Ford es, para mí, inagotable. Siempre me resultó más fácil entender el existencialismo tardío de Bergman y Antonioni que el universo fordiano. Y aclaro: amo el cine europeo. Visconti, Monicelli, Fellini, Dino Rissi, muchas de Godard y ni hablar del expresionismo alemán y el neorrealismo italiano. Pero si tanto se quejan algunos porque el cine se somete a la literatura o a la filosofía, con pocos ocurre eso como con Bergman y Antonioni. El primero, un pocket-Kierkegaard. Acaso no sea poco, dado que, de Kirkegaard, escribió Heidegger: “Kierkegaard no es un pensador, sino un escritor religioso, aunque desde luego no uno entre tantos, sino el único a la altura del destino de su época. En eso reside su grandeza” (Caminos de bosque, Alianza, p. 225). Antonioni, un pocket-Camus. Algo que se nota demasiado. Pero Ford, ¿qué es John Ford?
Es un irlandés cascarrabias. Se conocen sus anécdotas. Una, con Peter Bogdanovich. El director de La última película le pregunta largamente acerca de cómo filmó una escena. Ford lo mira, dándole más tiempo. Bogdanovich insiste. Describe la complejidad de la escena, su ubicación dentro del film, el movimiento de los actores, en fin, todo y otra vez pregunta cómo filmó esa escena, maestro. Y el maestro dice: “Teníamos una cámara”. Antes, cuando se presenta ante el Comité de Actividades Antinorteamericanas, sólo dice: “Soy John Ford. Hago westerns”. Scorsese se emociona y dice: “Era así: modesto. En lugar de recurrir a sus obras más prestigiosas, El delator o Viñas de ira, sólo dijo: ‘Hago westerns’”. Tengo otra interpretación de esa anécdota. El viejo zorro no era modesto. Sucede que uno no se presenta ante un Comité de McCarthy y dice: “Filmé Viñas de ira”, que es un film sobre la depresión, la pobreza, el hambre y la lucha por la justicia, basada en una novela de John Steinbeck. Recuerden si no ese monólogo prodigioso que dice Fonda: “Donde se cometa una injusticia, ahí estaré. Donde falte comida, ahí estaré”, etc. No, sabe que los cazadores de brujas son brutos y creen que los westerns son films para niños, con indios y cowboys y tiros y diligencias. Entonces Ford dice eso: “Oigan, señores: yo hago westerns, ¿okey? No molesto a nadie. Soy un buen americano que entretiene a los niños”.

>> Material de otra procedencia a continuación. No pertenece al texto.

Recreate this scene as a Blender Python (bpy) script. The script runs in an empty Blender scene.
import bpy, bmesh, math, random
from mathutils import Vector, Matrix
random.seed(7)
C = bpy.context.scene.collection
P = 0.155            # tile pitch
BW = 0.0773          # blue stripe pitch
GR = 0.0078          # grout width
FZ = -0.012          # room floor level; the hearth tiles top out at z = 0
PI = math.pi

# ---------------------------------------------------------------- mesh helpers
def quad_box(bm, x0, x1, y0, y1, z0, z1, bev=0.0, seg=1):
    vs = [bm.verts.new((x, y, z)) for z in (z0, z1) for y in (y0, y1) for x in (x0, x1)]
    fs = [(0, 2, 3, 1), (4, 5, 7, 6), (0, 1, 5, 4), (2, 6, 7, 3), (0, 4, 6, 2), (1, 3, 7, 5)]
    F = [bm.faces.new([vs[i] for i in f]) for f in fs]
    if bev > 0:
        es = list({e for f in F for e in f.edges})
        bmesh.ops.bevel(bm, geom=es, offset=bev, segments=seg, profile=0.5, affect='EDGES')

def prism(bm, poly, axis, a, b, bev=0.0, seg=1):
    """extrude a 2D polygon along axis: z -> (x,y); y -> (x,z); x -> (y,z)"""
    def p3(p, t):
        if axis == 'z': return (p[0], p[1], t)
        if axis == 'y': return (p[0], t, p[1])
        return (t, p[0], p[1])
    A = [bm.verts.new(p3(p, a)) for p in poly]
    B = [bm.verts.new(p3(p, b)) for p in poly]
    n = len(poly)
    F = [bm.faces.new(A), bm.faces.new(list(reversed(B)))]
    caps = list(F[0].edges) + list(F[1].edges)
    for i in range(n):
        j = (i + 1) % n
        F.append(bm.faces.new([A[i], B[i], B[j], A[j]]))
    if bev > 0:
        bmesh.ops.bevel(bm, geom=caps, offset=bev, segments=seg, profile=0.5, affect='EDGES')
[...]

En Más corazón que odio, Ethan Edwards (John Wayne) persigue durante todo el film al cacique Scar. Su odio no cesa de crecer. Cuando lo encuentra, Scar huye y busca refugio en su teepee. Ahí lo busca Ethan, agarra su cabeza y le corta el cuero cabelludo. Ford espera a Ethan, con su cámara, fuera del teepee. Ethan sale a caballo, en su mano derecha lleva la crencha de Scar. Su cara es la de un salvaje. Ahora, él y Scar son lo mismo. No hay Civilización y Barbarie. Sólo hay barbarie. Primer paso de Ford. En Misión de dos valientes, una turbamulta de blancos busca linchar a un indio, lo agarran y van en busca de un árbol. Se les interpone el teniente Jim Gray (Richard Widmark), sin éxito. Pasan sobre él, encuentran el árbol y linchan al indio. La Barbarie, aquí, es la Civilización. Y en El ocaso de los cheyennes, Ford, que contribuyó como pocos a crear el mito del indio como el Otro, como el enemigo del progreso, sigue a los cheyennes desde su huida de la reservación hasta sus tierras, a las que llegan luego de una durísima marcha. Aquí, ya no hay Civilización. El hombre blanco es abierta, casi groseramente ridiculizado en el episodio La batalla de Dodge City, en la que los legendarios Wyatt Earp (James Stewart) y Doc Holliday (el gran Arthur Kennedy) juegan al poker, se emborrachan y se entremezclan con mujeres de muy mala vida y muy divertidas. Todo esto contrasta con el auténtico dolor de los cheyennes, que, acompañados por el noble Capitán Archer (Richard Widmark, otra vez con Ford), llegan a sus tierras. A su hogar. ¿Quién es este Ford que reniega de la civilización del capital y se queda en la tierra de los cheyennes? ¿Quién es este Ford adorniano que abomina de la razón instrumental, este Ford heideggeriano que rechaza la civilización de la técnica y se queda con los hombres de la tierra, con los “salvajes” que vuelven a la sencillez de su mundo originario? Es un hombre complejo, tramado por las contradicciones, para el que los años no pasaron en vano. Un gran artista.